● **Challenge**: Quote the records that follow in full, leaving the pictures out.

________________

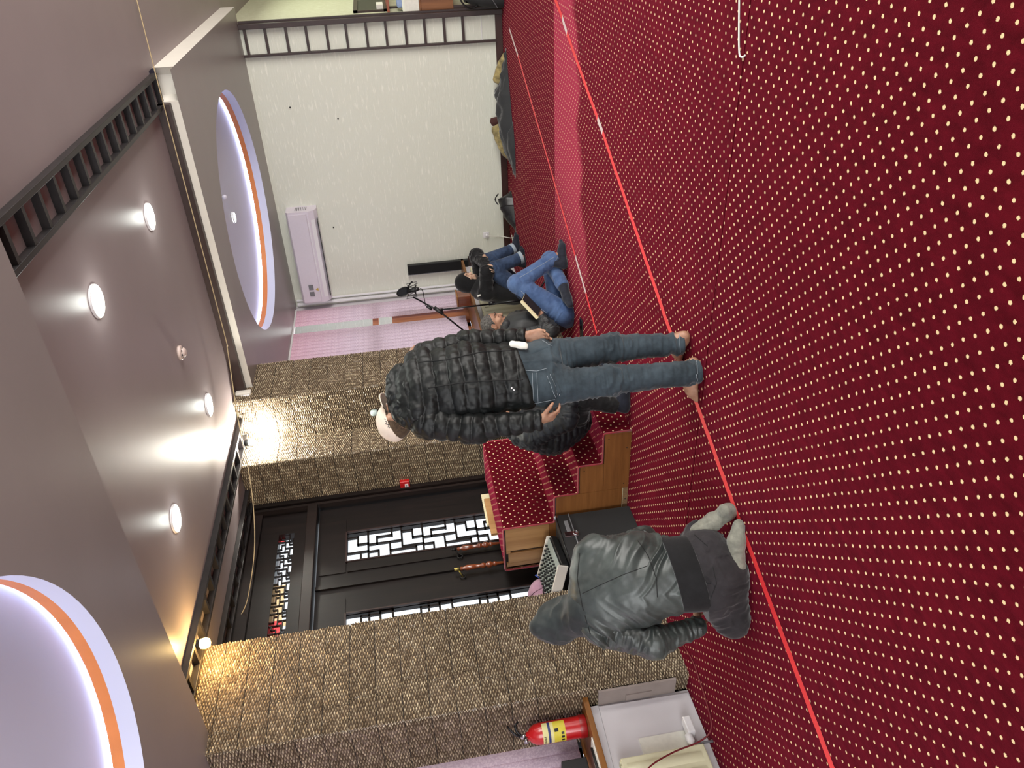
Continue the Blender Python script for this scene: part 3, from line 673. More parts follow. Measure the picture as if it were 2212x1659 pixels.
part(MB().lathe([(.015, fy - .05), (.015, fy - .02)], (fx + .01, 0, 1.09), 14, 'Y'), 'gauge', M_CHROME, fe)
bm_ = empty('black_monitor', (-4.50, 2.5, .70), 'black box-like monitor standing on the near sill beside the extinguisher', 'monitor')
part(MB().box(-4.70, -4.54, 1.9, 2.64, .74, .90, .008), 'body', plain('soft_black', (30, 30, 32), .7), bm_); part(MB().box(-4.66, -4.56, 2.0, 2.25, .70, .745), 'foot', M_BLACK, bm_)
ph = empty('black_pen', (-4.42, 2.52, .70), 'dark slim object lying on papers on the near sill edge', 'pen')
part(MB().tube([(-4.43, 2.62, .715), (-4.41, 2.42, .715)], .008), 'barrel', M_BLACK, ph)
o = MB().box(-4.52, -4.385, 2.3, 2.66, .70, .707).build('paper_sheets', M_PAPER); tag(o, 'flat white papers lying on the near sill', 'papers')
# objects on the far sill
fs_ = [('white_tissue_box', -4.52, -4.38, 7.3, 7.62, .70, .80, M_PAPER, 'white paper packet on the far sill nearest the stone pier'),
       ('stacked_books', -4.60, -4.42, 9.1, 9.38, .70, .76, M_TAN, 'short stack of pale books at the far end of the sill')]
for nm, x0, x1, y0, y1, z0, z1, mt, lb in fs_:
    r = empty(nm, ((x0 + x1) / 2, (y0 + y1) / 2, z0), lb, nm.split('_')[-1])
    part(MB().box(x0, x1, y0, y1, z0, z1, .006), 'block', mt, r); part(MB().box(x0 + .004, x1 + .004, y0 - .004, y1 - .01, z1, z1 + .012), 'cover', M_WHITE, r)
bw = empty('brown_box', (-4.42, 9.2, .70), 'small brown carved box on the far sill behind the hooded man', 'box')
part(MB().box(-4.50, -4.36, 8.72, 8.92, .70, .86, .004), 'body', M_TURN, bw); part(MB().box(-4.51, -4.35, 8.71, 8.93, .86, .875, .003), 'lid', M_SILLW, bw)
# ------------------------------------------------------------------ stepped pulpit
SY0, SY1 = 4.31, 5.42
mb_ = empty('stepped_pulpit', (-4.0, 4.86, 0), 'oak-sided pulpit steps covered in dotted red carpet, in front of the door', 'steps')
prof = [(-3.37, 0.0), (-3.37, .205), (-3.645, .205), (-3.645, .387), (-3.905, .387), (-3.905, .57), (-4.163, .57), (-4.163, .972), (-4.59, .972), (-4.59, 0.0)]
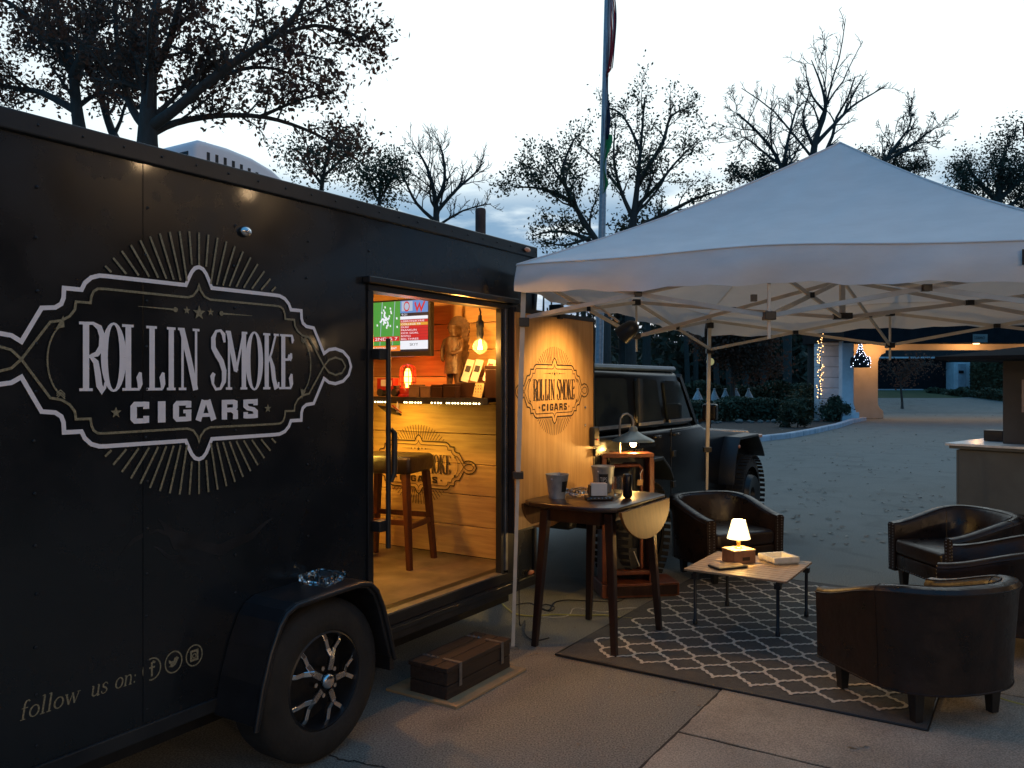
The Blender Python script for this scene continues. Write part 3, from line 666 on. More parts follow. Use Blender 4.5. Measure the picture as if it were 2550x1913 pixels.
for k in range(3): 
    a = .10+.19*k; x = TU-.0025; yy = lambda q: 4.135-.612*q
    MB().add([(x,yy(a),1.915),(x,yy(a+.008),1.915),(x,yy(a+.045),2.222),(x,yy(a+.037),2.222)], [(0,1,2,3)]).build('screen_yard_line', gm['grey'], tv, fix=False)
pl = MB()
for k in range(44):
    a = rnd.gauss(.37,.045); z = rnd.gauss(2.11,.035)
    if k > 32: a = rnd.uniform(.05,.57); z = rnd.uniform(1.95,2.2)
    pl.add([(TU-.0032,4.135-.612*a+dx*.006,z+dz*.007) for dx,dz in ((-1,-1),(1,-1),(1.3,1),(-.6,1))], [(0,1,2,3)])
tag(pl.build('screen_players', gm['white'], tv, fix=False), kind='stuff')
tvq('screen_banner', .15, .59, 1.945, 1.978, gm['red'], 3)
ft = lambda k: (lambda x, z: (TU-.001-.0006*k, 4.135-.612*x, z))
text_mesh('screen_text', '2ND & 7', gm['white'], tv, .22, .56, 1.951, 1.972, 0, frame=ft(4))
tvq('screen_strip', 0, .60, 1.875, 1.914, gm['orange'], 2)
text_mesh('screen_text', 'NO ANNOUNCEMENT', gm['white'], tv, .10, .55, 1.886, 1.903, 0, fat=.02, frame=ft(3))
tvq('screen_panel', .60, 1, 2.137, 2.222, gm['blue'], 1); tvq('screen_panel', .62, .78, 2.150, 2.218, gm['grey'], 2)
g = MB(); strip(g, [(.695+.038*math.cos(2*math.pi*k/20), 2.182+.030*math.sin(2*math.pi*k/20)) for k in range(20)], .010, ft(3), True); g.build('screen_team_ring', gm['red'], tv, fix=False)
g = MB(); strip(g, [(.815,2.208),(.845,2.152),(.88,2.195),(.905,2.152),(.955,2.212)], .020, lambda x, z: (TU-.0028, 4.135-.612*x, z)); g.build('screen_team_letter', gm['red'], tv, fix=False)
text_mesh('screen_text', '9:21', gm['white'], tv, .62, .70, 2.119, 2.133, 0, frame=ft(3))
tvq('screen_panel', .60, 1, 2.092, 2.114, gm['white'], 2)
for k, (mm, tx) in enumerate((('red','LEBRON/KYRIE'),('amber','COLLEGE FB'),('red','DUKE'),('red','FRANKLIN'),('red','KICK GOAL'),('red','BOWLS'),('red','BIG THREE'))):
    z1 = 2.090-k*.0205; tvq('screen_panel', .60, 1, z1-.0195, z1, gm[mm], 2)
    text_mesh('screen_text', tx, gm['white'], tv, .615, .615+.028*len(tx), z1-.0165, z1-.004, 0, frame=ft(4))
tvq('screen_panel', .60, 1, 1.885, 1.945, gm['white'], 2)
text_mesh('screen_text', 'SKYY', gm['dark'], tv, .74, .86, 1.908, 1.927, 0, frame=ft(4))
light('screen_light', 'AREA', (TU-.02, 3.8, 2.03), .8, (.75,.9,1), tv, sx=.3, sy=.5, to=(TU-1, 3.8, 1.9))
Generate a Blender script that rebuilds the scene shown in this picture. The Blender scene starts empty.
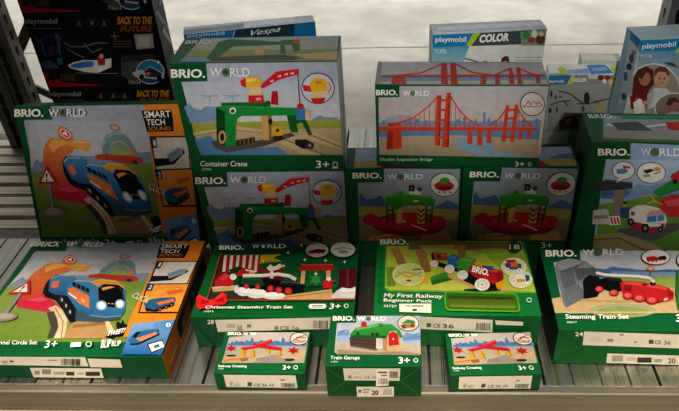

________________

● **Full solution**:
Continue the Blender Python script for this scene: part 3, from line 673. More parts follow. Measure the picture as if it were 2212x1659 pixels.
part(MB().lathe([(.015, fy - .05), (.015, fy - .02)], (fx + .01, 0, 1.09), 14, 'Y'), 'gauge', M_CHROME, fe)
bm_ = empty('black_monitor', (-4.50, 2.5, .70), 'black box-like monitor standing on the near sill beside the extinguisher', 'monitor')
part(MB().box(-4.70, -4.54, 1.9, 2.64, .74, .90, .008), 'body', plain('soft_black', (30, 30, 32), .7), bm_); part(MB().box(-4.66, -4.56, 2.0, 2.25, .70, .745), 'foot', M_BLACK, bm_)
ph = empty('black_pen', (-4.42, 2.52, .70), 'dark slim object lying on papers on the near sill edge', 'pen')
part(MB().tube([(-4.43, 2.62, .715), (-4.41, 2.42, .715)], .008), 'barrel', M_BLACK, ph)
o = MB().box(-4.52, -4.385, 2.3, 2.66, .70, .707).build('paper_sheets', M_PAPER); tag(o, 'flat white papers lying on the near sill', 'papers')
# objects on the far sill
fs_ = [('white_tissue_box', -4.52, -4.38, 7.3, 7.62, .70, .80, M_PAPER, 'white paper packet on the far sill nearest the stone pier'),
       ('stacked_books', -4.60, -4.42, 9.1, 9.38, .70, .76, M_TAN, 'short stack of pale books at the far end of the sill')]
for nm, x0, x1, y0, y1, z0, z1, mt, lb in fs_:
    r = empty(nm, ((x0 + x1) / 2, (y0 + y1) / 2, z0), lb, nm.split('_')[-1])
    part(MB().box(x0, x1, y0, y1, z0, z1, .006), 'block', mt, r); part(MB().box(x0 + .004, x1 + .004, y0 - .004, y1 - .01, z1, z1 + .012), 'cover', M_WHITE, r)
bw = empty('brown_box', (-4.42, 9.2, .70), 'small brown carved box on the far sill behind the hooded man', 'box')
part(MB().box(-4.50, -4.36, 8.72, 8.92, .70, .86, .004), 'body', M_TURN, bw); part(MB().box(-4.51, -4.35, 8.71, 8.93, .86, .875, .003), 'lid', M_SILLW, bw)
# ------------------------------------------------------------------ stepped pulpit
SY0, SY1 = 4.31, 5.42
mb_ = empty('stepped_pulpit', (-4.0, 4.86, 0), 'oak-sided pulpit steps covered in dotted red carpet, in front of the door', 'steps')
prof = [(-3.37, 0.0), (-3.37, .205), (-3.645, .205), (-3.645, .387), (-3.905, .387), (-3.905, .57), (-4.163, .57), (-4.163, .972), (-4.59, .972), (-4.59, 0.0)]
The Blender Python script for this scene continues. Write part 3, from line 666 on. More parts follow. Use Blender 4.5. Measure the picture as if it were 2550x1913 pixels.
for k in range(3): 
    a = .10+.19*k; x = TU-.0025; yy = lambda q: 4.135-.612*q
    MB().add([(x,yy(a),1.915),(x,yy(a+.008),1.915),(x,yy(a+.045),2.222),(x,yy(a+.037),2.222)], [(0,1,2,3)]).build('screen_yard_line', gm['grey'], tv, fix=False)
pl = MB()
for k in range(44):
    a = rnd.gauss(.37,.045); z = rnd.gauss(2.11,.035)
    if k > 32: a = rnd.uniform(.05,.57); z = rnd.uniform(1.95,2.2)
    pl.add([(TU-.0032,4.135-.612*a+dx*.006,z+dz*.007) for dx,dz in ((-1,-1),(1,-1),(1.3,1),(-.6,1))], [(0,1,2,3)])
tag(pl.build('screen_players', gm['white'], tv, fix=False), kind='stuff')
tvq('screen_banner', .15, .59, 1.945, 1.978, gm['red'], 3)
ft = lambda k: (lambda x, z: (TU-.001-.0006*k, 4.135-.612*x, z))
text_mesh('screen_text', '2ND & 7', gm['white'], tv, .22, .56, 1.951, 1.972, 0, frame=ft(4))
tvq('screen_strip', 0, .60, 1.875, 1.914, gm['orange'], 2)
text_mesh('screen_text', 'NO ANNOUNCEMENT', gm['white'], tv, .10, .55, 1.886, 1.903, 0, fat=.02, frame=ft(3))
tvq('screen_panel', .60, 1, 2.137, 2.222, gm['blue'], 1); tvq('screen_panel', .62, .78, 2.150, 2.218, gm['grey'], 2)
g = MB(); strip(g, [(.695+.038*math.cos(2*math.pi*k/20), 2.182+.030*math.sin(2*math.pi*k/20)) for k in range(20)], .010, ft(3), True); g.build('screen_team_ring', gm['red'], tv, fix=False)
g = MB(); strip(g, [(.815,2.208),(.845,2.152),(.88,2.195),(.905,2.152),(.955,2.212)], .020, lambda x, z: (TU-.0028, 4.135-.612*x, z)); g.build('screen_team_letter', gm['red'], tv, fix=False)
text_mesh('screen_text', '9:21', gm['white'], tv, .62, .70, 2.119, 2.133, 0, frame=ft(3))
tvq('screen_panel', .60, 1, 2.092, 2.114, gm['white'], 2)
for k, (mm, tx) in enumerate((('red','LEBRON/KYRIE'),('amber','COLLEGE FB'),('red','DUKE'),('red','FRANKLIN'),('red','KICK GOAL'),('red','BOWLS'),('red','BIG THREE'))):
    z1 = 2.090-k*.0205; tvq('screen_panel', .60, 1, z1-.0195, z1, gm[mm], 2)
    text_mesh('screen_text', tx, gm['white'], tv, .615, .615+.028*len(tx), z1-.0165, z1-.004, 0, frame=ft(4))
tvq('screen_panel', .60, 1, 1.885, 1.945, gm['white'], 2)
text_mesh('screen_text', 'SKYY', gm['dark'], tv, .74, .86, 1.908, 1.927, 0, frame=ft(4))
light('screen_light', 'AREA', (TU-.02, 3.8, 2.03), .8, (.75,.9,1), tv, sx=.3, sy=.5, to=(TU-1, 3.8, 1.9))
Generate a Blender script that rebuilds the scene shown in this picture. The Blender scene starts empty.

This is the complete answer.